I'm curious about whether the GMA950 is good enough - that's the onboard graphics Dell is shipping in their new linux lineup (with a nvidia upgrade possible). The conclusion seems to suggest it isn't, but they didn't show any test results.
I am using GMA950 with absolutely fine FPS, also note that it is the same chip that is in the MacBook series, and Quartz is running fine there too... So is Guild Wars, World of Warcraft and other games, all on this "horrible" GMA950. Seriously, it's not great, but it's not THAT bad.
Edited 2007-05-27 21:41
The laptops my company preinstalls Kubuntu on have GMA950 cards in them and whilst we don't officially support or recommend Beryl or Compiz just yet, I can tell you that it runs just fine and with open source drivers.
Don't expect blazing performance if you enable effect and constantly move the windows, but under normal circumstances it works very nicely.
http://www.linuxlaptops.eu
In my experience, as soon as you get a heavy load, things start to get really horid in terms of performance with Intel GMA950. This is the reason I avoided buying a Mac laptop altogether, the ones with a dedicated graphics card are too expensive, and those with GMA950 are terrible when running under a heavy load.
With that being said, I think most of the problems lay with people trying to enable effects that would otherwise be disabled on Windows Vista; If people choose to run highly graphical effects on an extremely low end, the blame lays squarely with those who choose those effects - not the technology itself.
As for what to go with; personally, you're better off to go with a Nvidia graphics chipset; for me, I'm sitting on a Nvidia go 7400, and when running on Ubuntu, it is extremely smooth - same goes for Windows Vista (both using Nvidia proprietary drivers).
With that being said, there needs to be a pratical use for these capabilities to be developed; there is no use adding awesome features if they don't actually yield a usability and productivity improvement in the process.
> Movies only run at 25fps and that seems to be enough
> to be invisible to the human eye.
It only seems that way because most movie makers (or at least most camerapersons) know a thing or two about perceptions of continuity.

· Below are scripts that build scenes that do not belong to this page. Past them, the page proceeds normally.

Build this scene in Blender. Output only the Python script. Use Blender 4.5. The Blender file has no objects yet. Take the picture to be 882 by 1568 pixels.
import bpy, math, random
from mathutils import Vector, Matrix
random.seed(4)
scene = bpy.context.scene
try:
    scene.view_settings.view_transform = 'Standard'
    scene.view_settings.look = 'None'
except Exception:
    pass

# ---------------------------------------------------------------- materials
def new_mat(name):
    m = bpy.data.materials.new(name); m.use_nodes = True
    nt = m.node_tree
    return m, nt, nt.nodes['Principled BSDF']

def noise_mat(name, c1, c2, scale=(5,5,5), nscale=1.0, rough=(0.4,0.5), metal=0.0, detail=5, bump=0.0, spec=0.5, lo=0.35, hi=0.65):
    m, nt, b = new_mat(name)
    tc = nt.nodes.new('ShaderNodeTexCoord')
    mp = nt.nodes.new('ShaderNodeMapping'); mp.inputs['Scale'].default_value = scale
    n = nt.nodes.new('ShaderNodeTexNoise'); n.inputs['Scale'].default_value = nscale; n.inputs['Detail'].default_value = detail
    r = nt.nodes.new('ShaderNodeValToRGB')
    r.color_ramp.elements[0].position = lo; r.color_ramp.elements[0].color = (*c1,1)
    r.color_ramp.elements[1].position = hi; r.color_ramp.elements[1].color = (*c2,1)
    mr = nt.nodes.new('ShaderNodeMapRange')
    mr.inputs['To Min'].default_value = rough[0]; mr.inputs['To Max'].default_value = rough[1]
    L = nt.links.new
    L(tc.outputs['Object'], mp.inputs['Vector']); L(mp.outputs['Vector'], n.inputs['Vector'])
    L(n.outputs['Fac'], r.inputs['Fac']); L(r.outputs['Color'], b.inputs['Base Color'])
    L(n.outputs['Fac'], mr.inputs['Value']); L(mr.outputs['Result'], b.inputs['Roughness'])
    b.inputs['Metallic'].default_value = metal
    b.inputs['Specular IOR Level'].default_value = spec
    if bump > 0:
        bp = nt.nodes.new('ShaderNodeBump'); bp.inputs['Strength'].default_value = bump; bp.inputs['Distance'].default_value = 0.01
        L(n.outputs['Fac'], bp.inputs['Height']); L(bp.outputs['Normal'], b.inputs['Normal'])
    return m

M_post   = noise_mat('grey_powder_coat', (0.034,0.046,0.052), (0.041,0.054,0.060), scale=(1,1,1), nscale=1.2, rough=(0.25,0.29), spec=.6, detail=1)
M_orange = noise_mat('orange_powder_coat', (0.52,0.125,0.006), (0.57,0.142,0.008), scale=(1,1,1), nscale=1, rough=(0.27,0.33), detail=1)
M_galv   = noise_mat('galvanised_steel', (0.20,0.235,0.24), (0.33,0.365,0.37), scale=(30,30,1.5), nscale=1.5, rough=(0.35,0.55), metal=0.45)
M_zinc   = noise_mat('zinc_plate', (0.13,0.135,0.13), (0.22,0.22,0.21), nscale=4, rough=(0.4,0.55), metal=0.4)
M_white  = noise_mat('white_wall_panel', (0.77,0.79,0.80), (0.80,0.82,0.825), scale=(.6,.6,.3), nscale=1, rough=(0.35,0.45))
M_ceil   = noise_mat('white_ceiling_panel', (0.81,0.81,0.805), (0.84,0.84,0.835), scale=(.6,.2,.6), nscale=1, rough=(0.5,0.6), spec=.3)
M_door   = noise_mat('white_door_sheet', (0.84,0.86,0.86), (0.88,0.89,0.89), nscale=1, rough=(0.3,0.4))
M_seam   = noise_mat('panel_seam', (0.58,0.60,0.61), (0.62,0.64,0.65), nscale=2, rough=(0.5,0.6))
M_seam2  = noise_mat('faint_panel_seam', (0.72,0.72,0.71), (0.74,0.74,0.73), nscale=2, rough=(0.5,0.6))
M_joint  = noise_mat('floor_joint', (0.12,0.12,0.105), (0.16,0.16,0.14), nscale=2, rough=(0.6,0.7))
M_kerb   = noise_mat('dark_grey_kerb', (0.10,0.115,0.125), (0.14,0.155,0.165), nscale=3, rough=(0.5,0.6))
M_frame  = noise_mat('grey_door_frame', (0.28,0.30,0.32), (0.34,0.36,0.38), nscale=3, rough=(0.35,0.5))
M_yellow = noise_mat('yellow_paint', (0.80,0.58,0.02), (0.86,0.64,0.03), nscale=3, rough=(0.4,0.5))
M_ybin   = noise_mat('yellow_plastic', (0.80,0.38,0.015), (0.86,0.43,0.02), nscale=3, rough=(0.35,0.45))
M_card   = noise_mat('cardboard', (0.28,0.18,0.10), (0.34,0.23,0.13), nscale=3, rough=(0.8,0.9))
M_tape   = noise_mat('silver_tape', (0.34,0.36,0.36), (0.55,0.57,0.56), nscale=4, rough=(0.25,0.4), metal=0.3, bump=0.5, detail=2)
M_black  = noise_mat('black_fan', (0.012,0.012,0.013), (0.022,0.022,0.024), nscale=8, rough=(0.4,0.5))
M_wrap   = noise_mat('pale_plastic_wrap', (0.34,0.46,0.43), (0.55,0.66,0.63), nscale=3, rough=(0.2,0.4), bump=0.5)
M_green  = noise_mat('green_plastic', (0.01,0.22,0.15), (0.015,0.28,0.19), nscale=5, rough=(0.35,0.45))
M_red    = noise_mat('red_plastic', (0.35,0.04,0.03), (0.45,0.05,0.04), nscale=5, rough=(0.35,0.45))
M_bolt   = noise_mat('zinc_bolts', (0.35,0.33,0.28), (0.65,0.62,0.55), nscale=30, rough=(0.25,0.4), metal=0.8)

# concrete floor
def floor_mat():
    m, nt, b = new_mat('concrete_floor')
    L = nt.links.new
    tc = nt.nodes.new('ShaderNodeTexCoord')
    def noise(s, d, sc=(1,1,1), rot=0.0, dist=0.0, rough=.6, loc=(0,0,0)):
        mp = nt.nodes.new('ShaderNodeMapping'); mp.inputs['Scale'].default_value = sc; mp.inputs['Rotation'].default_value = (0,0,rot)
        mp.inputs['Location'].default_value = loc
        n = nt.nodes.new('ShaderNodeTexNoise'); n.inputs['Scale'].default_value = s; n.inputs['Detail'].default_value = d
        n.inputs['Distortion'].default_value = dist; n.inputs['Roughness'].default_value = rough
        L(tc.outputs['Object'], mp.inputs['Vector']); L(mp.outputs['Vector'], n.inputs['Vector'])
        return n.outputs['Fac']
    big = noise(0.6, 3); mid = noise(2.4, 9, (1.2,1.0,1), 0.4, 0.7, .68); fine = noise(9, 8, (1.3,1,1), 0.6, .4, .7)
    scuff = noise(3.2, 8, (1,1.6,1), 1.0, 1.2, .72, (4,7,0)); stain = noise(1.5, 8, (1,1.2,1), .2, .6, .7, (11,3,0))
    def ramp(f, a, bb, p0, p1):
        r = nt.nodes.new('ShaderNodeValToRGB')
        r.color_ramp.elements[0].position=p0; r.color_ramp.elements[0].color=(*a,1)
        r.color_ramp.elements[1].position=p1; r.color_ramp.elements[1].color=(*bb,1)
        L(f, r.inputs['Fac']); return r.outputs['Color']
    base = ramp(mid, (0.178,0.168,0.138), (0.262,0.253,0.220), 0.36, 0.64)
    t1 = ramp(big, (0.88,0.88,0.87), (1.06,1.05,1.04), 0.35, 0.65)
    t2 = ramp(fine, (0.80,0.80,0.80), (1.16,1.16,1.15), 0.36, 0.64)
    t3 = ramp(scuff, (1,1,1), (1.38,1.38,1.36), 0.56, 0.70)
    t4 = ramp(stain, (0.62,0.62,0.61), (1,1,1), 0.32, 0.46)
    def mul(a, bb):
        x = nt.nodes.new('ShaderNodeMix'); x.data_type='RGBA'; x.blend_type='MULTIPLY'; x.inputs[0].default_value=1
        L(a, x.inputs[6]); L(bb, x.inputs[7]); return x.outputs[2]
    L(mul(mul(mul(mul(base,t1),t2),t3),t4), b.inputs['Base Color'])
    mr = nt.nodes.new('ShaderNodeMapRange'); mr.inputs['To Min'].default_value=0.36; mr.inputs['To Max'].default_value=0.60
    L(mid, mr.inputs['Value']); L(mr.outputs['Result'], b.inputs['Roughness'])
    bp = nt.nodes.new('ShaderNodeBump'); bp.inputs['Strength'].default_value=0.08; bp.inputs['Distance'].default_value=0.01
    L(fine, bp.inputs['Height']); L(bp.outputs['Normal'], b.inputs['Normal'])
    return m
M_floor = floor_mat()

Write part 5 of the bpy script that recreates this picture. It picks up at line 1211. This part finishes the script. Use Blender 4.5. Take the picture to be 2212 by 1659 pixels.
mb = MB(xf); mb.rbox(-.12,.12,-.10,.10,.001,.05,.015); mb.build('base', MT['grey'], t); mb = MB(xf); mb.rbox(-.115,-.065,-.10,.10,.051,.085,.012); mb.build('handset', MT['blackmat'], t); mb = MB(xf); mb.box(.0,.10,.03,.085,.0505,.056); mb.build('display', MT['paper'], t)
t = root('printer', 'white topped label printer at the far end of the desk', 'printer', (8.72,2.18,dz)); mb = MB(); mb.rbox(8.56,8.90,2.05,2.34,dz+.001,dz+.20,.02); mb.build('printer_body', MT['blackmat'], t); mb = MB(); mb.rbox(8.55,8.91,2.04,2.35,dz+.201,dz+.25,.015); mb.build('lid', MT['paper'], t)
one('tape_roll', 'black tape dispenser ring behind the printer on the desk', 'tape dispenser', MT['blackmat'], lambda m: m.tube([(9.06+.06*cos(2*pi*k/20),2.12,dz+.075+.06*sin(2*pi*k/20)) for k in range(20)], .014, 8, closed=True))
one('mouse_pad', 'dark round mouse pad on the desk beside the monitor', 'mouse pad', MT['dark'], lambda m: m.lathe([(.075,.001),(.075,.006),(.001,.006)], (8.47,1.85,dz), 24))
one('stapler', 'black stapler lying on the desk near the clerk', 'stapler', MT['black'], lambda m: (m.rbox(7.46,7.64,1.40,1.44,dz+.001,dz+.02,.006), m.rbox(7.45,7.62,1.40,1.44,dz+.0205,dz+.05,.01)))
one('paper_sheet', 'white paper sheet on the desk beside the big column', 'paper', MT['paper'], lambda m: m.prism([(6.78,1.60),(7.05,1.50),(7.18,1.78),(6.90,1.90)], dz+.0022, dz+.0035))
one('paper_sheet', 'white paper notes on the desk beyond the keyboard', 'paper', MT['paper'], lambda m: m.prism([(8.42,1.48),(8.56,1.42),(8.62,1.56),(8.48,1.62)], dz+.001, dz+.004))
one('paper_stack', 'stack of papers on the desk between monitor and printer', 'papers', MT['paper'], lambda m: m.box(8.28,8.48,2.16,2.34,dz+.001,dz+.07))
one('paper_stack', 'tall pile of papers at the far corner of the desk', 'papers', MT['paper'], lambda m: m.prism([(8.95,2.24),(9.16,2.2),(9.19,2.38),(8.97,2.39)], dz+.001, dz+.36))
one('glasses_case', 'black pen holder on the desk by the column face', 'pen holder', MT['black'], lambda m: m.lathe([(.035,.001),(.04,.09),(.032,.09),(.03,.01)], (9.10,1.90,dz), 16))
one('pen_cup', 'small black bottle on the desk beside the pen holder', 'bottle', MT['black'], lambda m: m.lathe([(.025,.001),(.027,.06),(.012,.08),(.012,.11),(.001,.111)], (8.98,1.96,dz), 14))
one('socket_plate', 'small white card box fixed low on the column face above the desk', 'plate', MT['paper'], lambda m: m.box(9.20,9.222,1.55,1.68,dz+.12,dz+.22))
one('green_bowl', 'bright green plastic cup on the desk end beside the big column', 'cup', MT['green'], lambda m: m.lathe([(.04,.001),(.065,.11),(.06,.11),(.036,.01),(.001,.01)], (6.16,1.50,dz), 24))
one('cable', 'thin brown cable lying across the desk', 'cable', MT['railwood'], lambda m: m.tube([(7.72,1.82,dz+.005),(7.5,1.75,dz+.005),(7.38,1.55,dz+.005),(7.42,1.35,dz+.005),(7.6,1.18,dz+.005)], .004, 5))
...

If you shoot a movie with 1/1000 s shutter times any non-minimal movement of something in focus will look quite jerky.
For anything below 60 fps not to be jerky it'd have to have some motion blur. At least if the moving objects are crisp and high-contrast, like mouse pointers, program windows, scrollable lists/pages etc. usually are.







Member since:
2005-12-04
I was building up a new system for Linux - budget style. I decided to try onboard GeForce 6100 for Beryl. It works pretty good - until you move a window - then it goes down to 20fps.